On Sunday 21 July 1912, as was customary, 67-year old Edward Hanslope Watts, Squire of Hanslope Park, accompanied by his wife Edith, left his country mansion to walk the one and a half miles to Hanslope Church. It must have been a hot and dusy walk as the temperature on the day was over 80 degrees. The bells of St. James the Great Church were pealing as they were met at the west door by the vicar, Rev. William J. Harkness.

The Squire went to his traditional seat in the Watts family pew in a gallery at the east end of the north aisle. The ‘pew’ consisted of a row of chairs behind the oak-panelled front on which a tablet in memory of his father occupied a central position over the door of the family vault.
Mrs Watts, however, would have occupied a pew reserved for the family on the north side of the Church. She apparently had a good voice and could make a better contribution to the singing of

the choir from that place. It would seem that the service was uneventful except that as this was the 7th

Sunday after Trinity, the prescribed second lesson taken from the Acts of the Apostles contained a reference to murderers. But this had no particular significance for the unsuspecting Squire.
When the service ended the Squire and his wife left the church and proceeded along Church Walk beside the memorial grounds and down Park Road which led to their Hanslope Park mansion.
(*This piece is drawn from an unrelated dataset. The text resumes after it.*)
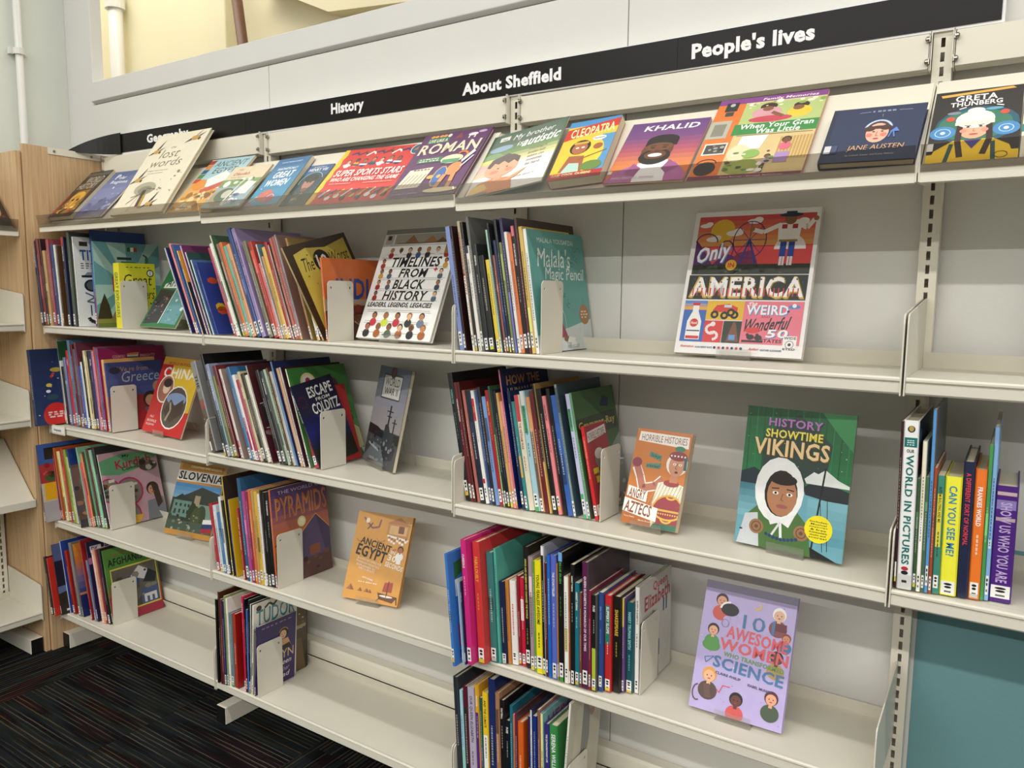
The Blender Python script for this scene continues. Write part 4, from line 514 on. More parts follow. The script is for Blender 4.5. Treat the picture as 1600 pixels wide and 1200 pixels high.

Proceeding on Park Road, the squire walked a few paces in ahead of his wife.

They were passing through a small strip of woodland called North Spinney. The Park’s main entrance with its gatekeeper’s lodge was twenty yards ahead of them when a shotgun was fired from their left. The Squire fell to the ground with a serious head wound from which he almost certainly died instantly. The Squire’s wife rushed to comfort him.

In the entrance lodge Mrs Green, the coachman’s wife heard the sound of gunfire, looked out of the window, saw the squire and his wife on the ground, and came running out. She was told to summon the doctor immediately. A second shot had hit the squire. It can never be known whether or not it was intended for his wife. If it had been, it missed its target.

Will Green, the son of the coachman, was sent to get help. He set off for Hanslope on his bicycle, found Dr Rutherford and also his father, George Green, who immediately set off for the Park. Some local residents had already gathered, including Mr Frederick Garratt. As George Green approached the stricken squire and his wife, a further shot was heard in the woods away to the left. On entering the spinney to investigate – an act which took some courage considering the circumstances – George Green discovered another body. It was that of the Squire’s head gamekeeper, William Farrow. He was on his back; across him lay a shotgun. He had taken his own life by shooting himself through the mouth.
At this point PC Cooper, the village policeman, arrived on the scene. He had been found by William Green and had borrowed the young man’s bicycle. As he arrived he heard George Green shout that he had discovered Farrow’s body. Dr Rutherford, who had arrived shortly beforehand, pronounced Squire Watts and William Farrow dead at the scene.